“The myth of the all-powerful individual who succeeds on sheer will alone is so prevalent here that the idea that people you’ve never seen could be responsible for your good fortune would seem ridiculous. But in some places…it wouldn’t be a stretch to imagine that those long gone people on the other side might be rooting for you to succeed here on this side.”
– Mariahadessa Ekere Tallie, A Velocity of Being
Maybe this is precisely why we need artists, authors, and poets. The giant grip of our ancestral upholding is a sacred vestige that all makers seem to have a sense of. Every honest artist knows that the myth of the lone genius who is entirely original and wholly unparalleled is more trope than truth. “All creative work builds on what came before,” Austin Kleon says, and “Nothing is completely original”. We are each iterative placeholders amongst what Kleon describes as an unfolding “genealogy of ideas”. Every creator is carried by the weight of every word, brush stroke, and note that formed the catechism of our souls; cradled by a debt of wonder that we can never fully repay and that we are nothing without.

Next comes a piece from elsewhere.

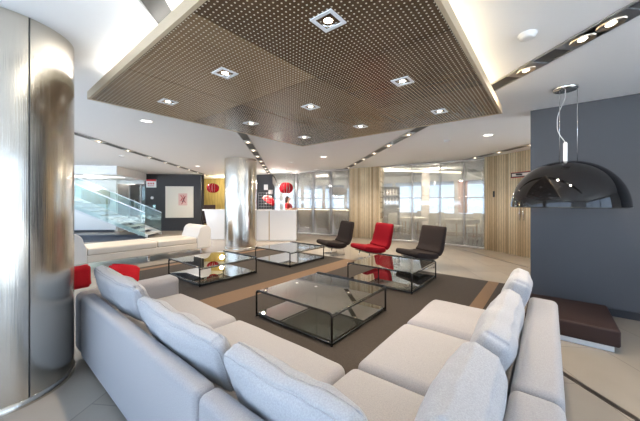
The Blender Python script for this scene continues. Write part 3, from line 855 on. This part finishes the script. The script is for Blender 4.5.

John O’Donohue says that “Artists are the priestesses and priests of culture”. And thus, “No artist stands alone in a clear space”. Instead, “Every artists works from the huge belonging to the tradition”. The artist “inhabits the tradition to such depth that he can feel it beat in his heart”. He knows that he is not a singularity. The village of voices that has raised and nurtured our being never leaves us. They are so intrinsically tied to us, so deeply internalized, that they become the many selves that make us who we are.
We are the product of all the people on the other side of the painting. The other side of the poem. The other side of the page; the progeny of everyone who preceded us. As Matt Haig says, “everything [we] say and do and see is only what [we] say and do and see because of what has gone before…Because of every human who ever lived.”